Noam Neusner, a communications adviser who worked on tax policy for the George W. Bush administration, suggested grandparents could use the new break as a means of encouraging their children to go the day school way.

“If you’re a grandparent contributing to a child’s day school tuition, this provides a way to ensure you can continue to support that investment into the future, regardless of if you’re alive,” he said. “You designate funds for the 529, and ensure that your grandchild has funds for future years in day schools.”

Won’t day schools seize the opportunity and raise tuitions?

Tax experts have speculated that in much the same way that universities have tailored tuitions to gobble up tax breaks, the same could happen at the day school level.

But Jewish day school officials say that’s unlikely among their schools, which are striving to persuade more parents to make the day school commitment. They would rather use the new rule as an enticement to parents to sign up their kids rather than a new avenue for revenue, officials said.

“Schools are already under pressure since the recession started [in late December 2007] to hold the line on tuition,” said Dan Perla, the director of financial vitality for Prizmah, a new umbrella body for Jewish day schools.

If this is a victory for those who believe in “school choice,” does this mean it’s a loss for public education advocates? 

The groups that lobbied for the change made no secret of a broader agenda: to chip away at long-held trends in American law that balk at public funding of religious institutions.

In an online statement, Agudah calls the provision “a significant, symbolic, national school-choice victory” even if its benefits do not immediately accrue day school families who choose not to open 529s.

Orthodox groups have welcomed the emphasis by the Trump administration and its education secretary, Betsy DeVos, on funneling more federal funds to private schools, including religious schools.

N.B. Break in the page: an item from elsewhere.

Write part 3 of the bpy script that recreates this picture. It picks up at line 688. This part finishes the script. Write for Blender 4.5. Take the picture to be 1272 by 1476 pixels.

That’s why the the fight isn’t over.

Having lost the battle on the federal level, secularists, church-state separationists and public education advocates are likely to push back on the state level — meaning they may fight to adjust local laws in order to counteract the new provision.

“It would provide tax breaks for families to send their children to private religious schools,” Americans United for Separation of Church and State said before the bill passed. “Congress should be finding ways to fund our public schools, not finding new ways to send money to private religious schools.”

But the Orthodox umbrella bodies are ready for the fight.

“We’ve already had a meeting of state directors to fend off any challenges,” said Abba Cohen, Agudah’s Washington director.

Perla of Prizmah said he did not anticipate too much pushback from state legislatures, which will be under pressure to preserve deductions after the federal tax law did away with so many of them.

“States are already going to be under pressure to hold the line on state and municipal tax increases,” he said. “The political environment won’t be conducive.”